Pischetsrieders Steuerberater war zum Prozessauftakt als Zeuge gehört worden. Staatsanwalt Achim von Engel sagte, hätten diese Informationen schon während der Ermittlungen zur Verfügung gestanden, wäre es nicht zu dem Verfahren gekommen. Die Schuld des Angeklagten sei als gering anzusehen.

Richter: Kein Promi-Bonus

Richter Rieder machte deutlich, dass der Prozess strafrechtlich nicht bedeutsam sei. "Die Steuern sind bezahlt. Was im finanzgerichtlichen Verfahren herauskommt, wissen wir nicht." Wie die breite Masse habe auch der Angeklagte seine Steuerlast mindern wollen, wobei größere Einkommen mehr Möglichkeiten böten. "Wenn man das ändern will, muss man das Steuerrecht ändern." Der Vorschlag des Gerichts, das Verfahren gegen eine Geldauflage einzustellen, habe nichts mit der relativen Bekanntheit Pischetsrieders zu tun, sondern wäre bei jedem anderen Angeklagten ebenso gemacht worden. Der sichtlich gut gelaunte Ex-Automanager akzeptierte die Zahlung von 100.000 Euro mit den Worten: "Das geht in Ordnung."

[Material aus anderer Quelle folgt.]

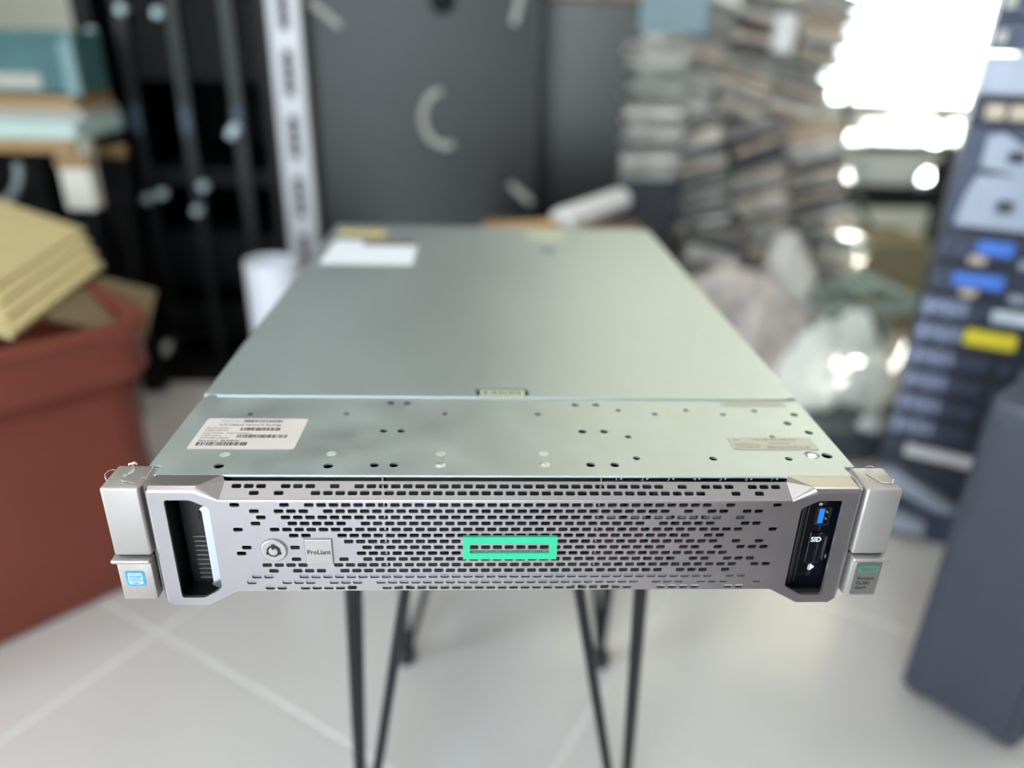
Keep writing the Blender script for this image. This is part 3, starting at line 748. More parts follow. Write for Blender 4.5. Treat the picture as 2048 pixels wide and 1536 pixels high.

Pischetsrieder war von 1993 bis 1999 BMW-Chef und von 2002 bis 2006 Vorstandschef bei VW. Kein anderer vor ihm hatte es an die Spitze der beiden Autokonzerne geschafft. Die Anklage wegen Steuerhinterziehung markiert einen weiteren Tiefpunkt in der Biografie des Automanagers. Pischetsrieder war am 1. Juli 2000 in den VW-Vorstand eingetreten und dort zunächst Chef der spanischen Tochter Seat und als Vorstand für Qualitätssicherung zuständig. Im April 2002 übernahm er den Chefsessel von Ferdinand Piëch.

Im Laufe der Zeit verlor Pischetsrieder nach Darstellung von Branchenkennern jedoch die Rückendeckung von Piëch. Unter anderem die Aufarbeitung der VW-Affäre um Schmiergelder und Lustreisen für Betriebsräte, die aus Piëchs Zeit als VW-Chef stammt, soll dem mächtigen Aufsichtsrats-Chef aus der Porsche/Piëch-Dynastie nicht behagt haben.